─── SUPPLIED INFORMATION ───

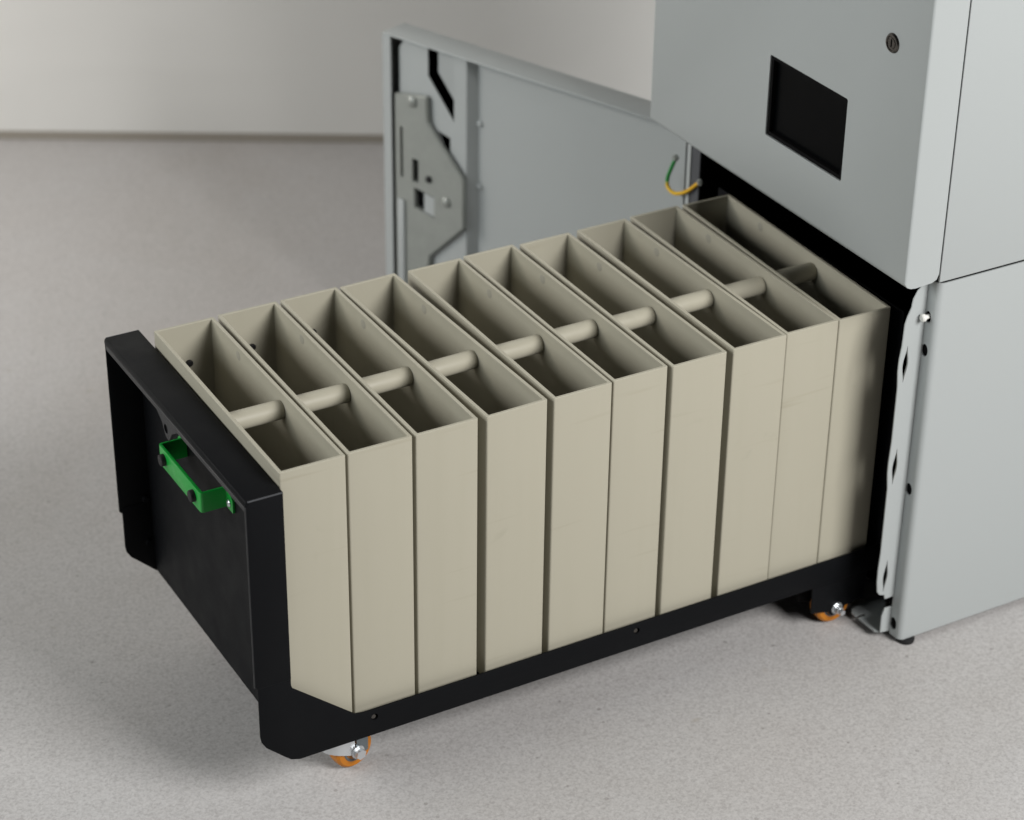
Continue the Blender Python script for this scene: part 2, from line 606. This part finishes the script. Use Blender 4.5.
def caster(loc, yaw, fixed):
    """wheel, tyre, fork and axle; yaw turns the axle away from -Y"""
    c = Vector(loc)
    ax = Vector((math.sin(yaw), -math.cos(yaw), 0))       # axle, towards the viewer
    fw = Vector((math.cos(yaw), math.sin(yaw), 0))
    e = bpy.data.objects.new('caster', None)
    COL.objects.link(e)
    e.empty_display_size = 0.02
    e.parent = T
    e.location = c - T.location
    r, w = 0.0285, 0.0115
    c = Vector((c.x, c.y, FZ + r))
    b = B()
    lathe(b, c, ax, [(-w, r - 0.011), (-w, r - 0.004), (-w + 0.003, r - 0.0006), (-w * 0.3, r), (w * 0.3, r), (w - 0.003, r - 0.0006), (w, r - 0.004), (w, r - 0.011)], 48)
    obj('tyre', b, M['orange'], e)
    b = B()
    lathe(b, c, ax, [(-w - 0.0005, 0.0172), (-w - 0.0004, 0.0174), (w + 0.0004, 0.0174), (w + 0.0012, 0.016), (w - 0.0005, 0.013), (w - 0.0005, 0.009), (w + 0.003, 0.007)], 36)
    obj('wheel', b, M['hub'], e)
    if fixed:
        zt = -0.4165
        b = B()
        for s in (1, -1):
            o0 = c + ax * (s * (w + 0.0045))
            t = ax * 0.0012
            pts = [o0 - fw * 0.046 + Vector((0, 0, zt - c.z)), o0 + fw * 0.05 + Vector((0, 0, zt - c.z)), o0 + fw * 0.044 + Vector((0, 0, 0.004)), o0 + fw * 0.015 + Vector((0, 0, 0.000)),
                   o0 + fw * 0.009 + Vector((0, 0, -0.0095)), o0 - fw * 0.009 + Vector((0, 0, -0.0095)), o0 - fw * 0.015 + Vector((0, 0, -0.002)), o0 - fw * 0.044 + Vector((0, 0, 0.004))]
            tb = bmesh.new()
            lo = [tb.verts.new(p - t) for p in pts]
            hi2 = [tb.verts.new(p + t) for p in pts]
            tb.faces.new(lo)
            tb.faces.new(hi2[::-1])
            for i in range(len(pts)):
                tb.faces.new((lo[i], hi2[i], hi2[(i + 1) % len(pts)], lo[(i + 1) % len(pts)]))
            bmesh.ops.recalc_face_normals(tb, faces=tb.faces[:])
            join(b, tb)
        obj('fork', b, M['black'], e)
    else:
        # bent steel fork: rounded shell round the leading side, then a slot, then the two cheeks
        hw, n, cen = w + 0.0052, 14, -0.004
        zb, zt = c.z - 0.004, -0.4285
        arc_o = [(cen - math.sin(math.pi * i / n) * 0.0385, math.cos(math.pi * i / n) * hw) for i in range(n + 1)]
        arc_i = [(cen - math.sin(math.pi * i / n) * 0.0361, math.cos(math.pi * i / n) * (hw - 0.0024)) for i in range(n + 1)]
        polys = [arc_o + arc_i[::-1]] + [[(-0.0010, sg * hw), (0.0170, sg * hw), (0.0170, sg * (hw - 0.0024)), (-0.0010, sg * (hw - 0.0024))] for sg in (1, -1)]
        b = B()
        for poly in polys:
            tb = bmesh.new()
            lo, hi2 = [], []
            for (u, v) in poly:
                p = c + fw * u + ax * v
                zz = zb + max(0, -u - 0.004) * 0.35 - (0.003 if -0.002 < u < 0.01 else 0)
                lo.append(tb.verts.new((p.x, p.y, zz)))
                hi2.append(tb.verts.new((p.x, p.y, zt)))
            N2 = len(poly)
            for i in range(N2):
                tb.faces.new((lo[i], lo[(i + 1) % N2], hi2[(i + 1) % N2], hi2[i]))
            H = N2 // 2
            for i in range(H - 1):
                tb.faces.new((lo[i], lo[i + 1], lo[N2 - 2 - i], lo[N2 - 1 - i]))
                tb.faces.new((hi2[i], hi2[i + 1], hi2[N2 - 2 - i], hi2[N2 - 1 - i]))
            bmesh.ops.recalc_face_normals(tb, faces=tb.faces[:])
            if len(poly) == 4:
                k = B()
                join(k, tb)
                obj('fork_cheek', k, M['zincshade'], e)
            else:
                join(b, tb)
        cyl(b, (c.x - fw.x * 0.012, c.y - fw.y * 0.012, -0.4285), (c.x - fw.x * 0.012, c.y - fw.y * 0.012, -0.4155), 0.026, n=36)
        obj('fork', b, M['chrome'], e)
    b = B()
    q0 = c + ax * (w + 0.005)
    cyl(b, q0, q0 + ax * 0.0022, 0.0096 if not fixed else 0.0090, n=28, bev=0.0004)
    cyl(b, q0 + ax * 0.0022, q0 + ax * 0.0095, 0.0076 if not fixed else 0.0064, n=6, bev=0.0006, rot=0.3)
    if fixed:
        cyl(b, q0 + ax * 0.0095, q0 + ax * 0.016, 0.0040, n=16, bev=0.0006)
    obj('axle_bolt', b, M['chrome'], e)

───

[YOUR TASK]
Quote the data above in full and without alteration; skip the pictures.

[REPLY TO THE TASK]
Continue the Blender Python script for this scene: part 2, from line 606. This part finishes the script. Use Blender 4.5.
def caster(loc, yaw, fixed):
    """wheel, tyre, fork and axle; yaw turns the axle away from -Y"""
    c = Vector(loc)
    ax = Vector((math.sin(yaw), -math.cos(yaw), 0))       # axle, towards the viewer
    fw = Vector((math.cos(yaw), math.sin(yaw), 0))
    e = bpy.data.objects.new('caster', None)
    COL.objects.link(e)
    e.empty_display_size = 0.02
    e.parent = T
    e.location = c - T.location
    r, w = 0.0285, 0.0115
    c = Vector((c.x, c.y, FZ + r))
    b = B()
    lathe(b, c, ax, [(-w, r - 0.011), (-w, r - 0.004), (-w + 0.003, r - 0.0006), (-w * 0.3, r), (w * 0.3, r), (w - 0.003, r - 0.0006), (w, r - 0.004), (w, r - 0.011)], 48)
    obj('tyre', b, M['orange'], e)
    b = B()
    lathe(b, c, ax, [(-w - 0.0005, 0.0172), (-w - 0.0004, 0.0174), (w + 0.0004, 0.0174), (w + 0.0012, 0.016), (w - 0.0005, 0.013), (w - 0.0005, 0.009), (w + 0.003, 0.007)], 36)
    obj('wheel', b, M['hub'], e)
    if fixed:
        zt = -0.4165
        b = B()
        for s in (1, -1):
            o0 = c + ax * (s * (w + 0.0045))
            t = ax * 0.0012
            pts = [o0 - fw * 0.046 + Vector((0, 0, zt - c.z)), o0 + fw * 0.05 + Vector((0, 0, zt - c.z)), o0 + fw * 0.044 + Vector((0, 0, 0.004)), o0 + fw * 0.015 + Vector((0, 0, 0.000)),
                   o0 + fw * 0.009 + Vector((0, 0, -0.0095)), o0 - fw * 0.009 + Vector((0, 0, -0.0095)), o0 - fw * 0.015 + Vector((0, 0, -0.002)), o0 - fw * 0.044 + Vector((0, 0, 0.004))]
            tb = bmesh.new()
            lo = [tb.verts.new(p - t) for p in pts]
            hi2 = [tb.verts.new(p + t) for p in pts]
            tb.faces.new(lo)
            tb.faces.new(hi2[::-1])
            for i in range(len(pts)):
                tb.faces.new((lo[i], hi2[i], hi2[(i + 1) % len(pts)], lo[(i + 1) % len(pts)]))
            bmesh.ops.recalc_face_normals(tb, faces=tb.faces[:])
            join(b, tb)
        obj('fork', b, M['black'], e)
    else:
        # bent steel fork: rounded shell round the leading side, then a slot, then the two cheeks
        hw, n, cen = w + 0.0052, 14, -0.004
        zb, zt = c.z - 0.004, -0.4285
        arc_o = [(cen - math.sin(math.pi * i / n) * 0.0385, math.cos(math.pi * i / n) * hw) for i in range(n + 1)]
        arc_i = [(cen - math.sin(math.pi * i / n) * 0.0361, math.cos(math.pi * i / n) * (hw - 0.0024)) for i in range(n + 1)]
        polys = [arc_o + arc_i[::-1]] + [[(-0.0010, sg * hw), (0.0170, sg * hw), (0.0170, sg * (hw - 0.0024)), (-0.0010, sg * (hw - 0.0024))] for sg in (1, -1)]
        b = B()
        for poly in polys:
            tb = bmesh.new()
            lo, hi2 = [], []
            for (u, v) in poly:
                p = c + fw * u + ax * v
                zz = zb + max(0, -u - 0.004) * 0.35 - (0.003 if -0.002 < u < 0.01 else 0)
                lo.append(tb.verts.new((p.x, p.y, zz)))
                hi2.append(tb.verts.new((p.x, p.y, zt)))
            N2 = len(poly)
            for i in range(N2):
                tb.faces.new((lo[i], lo[(i + 1) % N2], hi2[(i + 1) % N2], hi2[i]))
            H = N2 // 2
            for i in range(H - 1):
                tb.faces.new((lo[i], lo[i + 1], lo[N2 - 2 - i], lo[N2 - 1 - i]))
                tb.faces.new((hi2[i], hi2[i + 1], hi2[N2 - 2 - i], hi2[N2 - 1 - i]))
            bmesh.ops.recalc_face_normals(tb, faces=tb.faces[:])
            if len(poly) == 4:
                k = B()
                join(k, tb)
                obj('fork_cheek', k, M['zincshade'], e)
            else:
                join(b, tb)
        cyl(b, (c.x - fw.x * 0.012, c.y - fw.y * 0.012, -0.4285), (c.x - fw.x * 0.012, c.y - fw.y * 0.012, -0.4155), 0.026, n=36)
        obj('fork', b, M['chrome'], e)
    b = B()
    q0 = c + ax * (w + 0.005)
    cyl(b, q0, q0 + ax * 0.0022, 0.0096 if not fixed else 0.0090, n=28, bev=0.0004)
    cyl(b, q0 + ax * 0.0022, q0 + ax * 0.0095, 0.0076 if not fixed else 0.0064, n=6, bev=0.0006, rot=0.3)
    if fixed:
        cyl(b, q0 + ax * 0.0095, q0 + ax * 0.016, 0.0040, n=16, bev=0.0006)
    obj('axle_bolt', b, M['chrome'], e)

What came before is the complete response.